Climate change could make it harder to detect submarines

Climate change’s effects on ocean water temperatures and salinity could shrink sonar detection ranges underwater and make it more challenging to spot submarines.

Climate change could reduce the range of sonar detection in certain ocean regions, making it harder to hunt down submarines prowling beneath the waves.

The attack submarine USS Hampton is surfaced through ice on the Arctic Ocean in 2024
Specialist 1st Class Justin Yarborough/U.S. Navy


Sonar is crucial for military efforts to track rivals’ ballistic missile submarines. These vessels can lurk in the ocean depths for months before launching a dozen or more nuclear-tipped missiles in the event of a nuclear war. Submarines can also play their more traditional role of attacking surface ships in conventional war scenarios, such as a possible Pacific conflict between the US and China.

“Our study shows that climate change will affect navies’ operations,” says Mauro Gilli at the Swiss Federal Institute of Technology in Zurich.


Gilli and his colleagues used simulations to examine sound transmission loss due to climate change in several Atlantic and Pacific deep-water regions. The researchers focused on how rising sea surface temperatures and water salinity will affect the speed and spread of sound travelling underwater, factors that determine sonar’s effectiveness at detecting sound waves emitted or reflected from objects like submarines. They compared the 30-year averages for these measures between 1970 and 1999 with an estimate for 2070-2099, based on a worst-case scenario used in Intergovernmental Panel on Climate Change assessments.


The study shows that the probability of successfully detecting submarines could significantly drop in the mid-latitudes of the eastern North Atlantic just beyond the Bay of Biscay and in the Greenland Sea, regions where both Russian and NATO submarines frequently operate. The team calculated that, at depths of 200 to 300 metres, sonar’s maximum detection range will shrink from today’s 35 to 60 kilometres, falling to 20 or fewer kilometres.


In the western Pacific, sonar detection ranges could shrink more moderately in the Sea of Japan and only decrease slightly in the Philippine Sea. But the detection range could actually improve near the surface in the Sea of Japan.
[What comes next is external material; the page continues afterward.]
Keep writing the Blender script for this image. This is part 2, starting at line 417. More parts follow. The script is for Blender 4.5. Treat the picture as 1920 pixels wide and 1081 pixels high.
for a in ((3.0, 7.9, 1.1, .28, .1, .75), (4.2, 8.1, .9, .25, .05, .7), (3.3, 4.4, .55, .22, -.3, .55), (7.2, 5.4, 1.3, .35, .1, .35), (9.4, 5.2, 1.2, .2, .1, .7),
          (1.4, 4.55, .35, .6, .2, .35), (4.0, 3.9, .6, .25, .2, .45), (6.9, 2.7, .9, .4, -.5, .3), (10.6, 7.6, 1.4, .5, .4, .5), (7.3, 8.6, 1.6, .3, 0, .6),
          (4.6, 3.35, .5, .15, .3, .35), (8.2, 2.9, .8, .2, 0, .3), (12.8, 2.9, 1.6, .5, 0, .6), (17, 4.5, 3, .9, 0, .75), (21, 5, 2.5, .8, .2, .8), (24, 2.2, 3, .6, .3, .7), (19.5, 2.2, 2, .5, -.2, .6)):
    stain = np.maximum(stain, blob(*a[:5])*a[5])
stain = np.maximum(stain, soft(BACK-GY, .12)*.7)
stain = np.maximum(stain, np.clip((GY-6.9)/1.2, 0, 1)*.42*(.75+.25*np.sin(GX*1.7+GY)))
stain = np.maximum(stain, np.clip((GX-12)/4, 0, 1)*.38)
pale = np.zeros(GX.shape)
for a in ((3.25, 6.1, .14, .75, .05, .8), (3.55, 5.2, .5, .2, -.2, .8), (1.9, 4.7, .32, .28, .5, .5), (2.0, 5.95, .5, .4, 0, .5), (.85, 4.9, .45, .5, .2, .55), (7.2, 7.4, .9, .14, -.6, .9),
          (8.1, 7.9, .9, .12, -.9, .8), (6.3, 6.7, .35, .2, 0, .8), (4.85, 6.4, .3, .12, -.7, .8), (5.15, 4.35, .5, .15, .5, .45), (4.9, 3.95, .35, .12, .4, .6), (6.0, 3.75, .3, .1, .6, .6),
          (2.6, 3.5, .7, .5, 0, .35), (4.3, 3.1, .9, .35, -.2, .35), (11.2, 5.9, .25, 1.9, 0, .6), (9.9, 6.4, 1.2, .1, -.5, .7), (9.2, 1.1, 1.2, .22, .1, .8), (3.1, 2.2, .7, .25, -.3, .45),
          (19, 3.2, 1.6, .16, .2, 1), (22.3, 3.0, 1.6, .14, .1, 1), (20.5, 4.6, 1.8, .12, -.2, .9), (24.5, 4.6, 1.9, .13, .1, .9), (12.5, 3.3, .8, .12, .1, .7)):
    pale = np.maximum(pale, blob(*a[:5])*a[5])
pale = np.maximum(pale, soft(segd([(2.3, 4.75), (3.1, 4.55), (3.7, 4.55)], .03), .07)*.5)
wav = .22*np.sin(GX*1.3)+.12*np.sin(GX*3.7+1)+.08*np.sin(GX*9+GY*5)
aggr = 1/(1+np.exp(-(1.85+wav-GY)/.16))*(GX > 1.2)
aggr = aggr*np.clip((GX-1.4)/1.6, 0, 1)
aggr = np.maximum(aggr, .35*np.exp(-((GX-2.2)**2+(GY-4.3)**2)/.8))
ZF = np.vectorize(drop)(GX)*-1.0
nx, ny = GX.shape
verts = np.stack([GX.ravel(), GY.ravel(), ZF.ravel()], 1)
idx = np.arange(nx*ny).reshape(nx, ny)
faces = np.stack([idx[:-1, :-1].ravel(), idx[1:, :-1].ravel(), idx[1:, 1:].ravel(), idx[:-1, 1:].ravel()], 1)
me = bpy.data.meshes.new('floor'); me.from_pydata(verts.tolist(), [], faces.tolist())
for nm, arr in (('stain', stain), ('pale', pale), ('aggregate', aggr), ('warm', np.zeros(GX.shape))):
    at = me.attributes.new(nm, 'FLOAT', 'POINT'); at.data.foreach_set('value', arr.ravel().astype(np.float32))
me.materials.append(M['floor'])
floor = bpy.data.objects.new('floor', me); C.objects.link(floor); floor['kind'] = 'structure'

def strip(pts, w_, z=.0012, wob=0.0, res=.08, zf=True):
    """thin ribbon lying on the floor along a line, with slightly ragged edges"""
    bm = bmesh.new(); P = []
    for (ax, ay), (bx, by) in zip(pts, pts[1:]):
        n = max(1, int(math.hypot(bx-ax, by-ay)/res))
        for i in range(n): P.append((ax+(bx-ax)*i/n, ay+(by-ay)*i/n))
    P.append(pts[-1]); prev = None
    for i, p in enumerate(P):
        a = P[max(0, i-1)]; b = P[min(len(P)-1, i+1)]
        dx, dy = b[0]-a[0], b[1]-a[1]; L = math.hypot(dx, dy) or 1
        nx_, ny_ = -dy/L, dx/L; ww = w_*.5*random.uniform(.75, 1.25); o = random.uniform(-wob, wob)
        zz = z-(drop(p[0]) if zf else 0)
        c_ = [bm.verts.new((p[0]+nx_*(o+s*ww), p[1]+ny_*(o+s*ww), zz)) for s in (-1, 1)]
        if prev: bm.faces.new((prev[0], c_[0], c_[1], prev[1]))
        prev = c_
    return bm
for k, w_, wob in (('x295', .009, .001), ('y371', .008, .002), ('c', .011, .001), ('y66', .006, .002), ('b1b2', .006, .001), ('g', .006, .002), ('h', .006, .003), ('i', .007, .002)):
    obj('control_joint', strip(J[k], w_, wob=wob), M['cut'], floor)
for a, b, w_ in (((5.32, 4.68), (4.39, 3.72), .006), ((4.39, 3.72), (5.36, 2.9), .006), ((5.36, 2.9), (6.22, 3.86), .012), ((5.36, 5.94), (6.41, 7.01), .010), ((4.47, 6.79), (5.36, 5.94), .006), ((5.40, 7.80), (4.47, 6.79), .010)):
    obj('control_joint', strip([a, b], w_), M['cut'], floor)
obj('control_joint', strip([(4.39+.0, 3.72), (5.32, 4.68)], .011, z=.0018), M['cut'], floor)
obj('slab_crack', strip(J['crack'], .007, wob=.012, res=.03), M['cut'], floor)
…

This might make it easier to detect less advanced North Korean submarines, which operate only at shallow depths but still may carry nuclear-armed missiles.


“It could, on average, affect [submarine] operational deployments over the long term in the future,” says Tom Stefanick at the Brookings Institution, a think tank in Washington DC. “But any operational deployments are going to vary given the geopolitical situation and the tactical situation.”

The climate trend is just one factor among many that can affect sonar performance. Noise from busy shipping lanes and sonar countermeasures such as decoys or jammers also play a role, says Stefanick. And regardless of the long-term climate trend, short-term weather and ocean conditions also impact sonar: performance can vary greatly depending on the specific time of day or whether a given year is warmer or cooler than average, says Gilli.


Any climate impacts on sonar performance could also be offset by technological advancement, says Bryan Clark at the Hudson Institute, a think tank in Washington DC. He pointed out that China and Russia are investing in their own versions of the US Navy’s submarine detection system, which places sonar arrays on the seafloor in areas where submarines are most likely to travel.


“Those systems won’t be as affected by climate change because they’re usually in deeper water and they’re usually designed to detect submarines at a relatively short range,” says Clark. “You put the sensors where the submarine will come as opposed to trying to detect the submarine at long range.”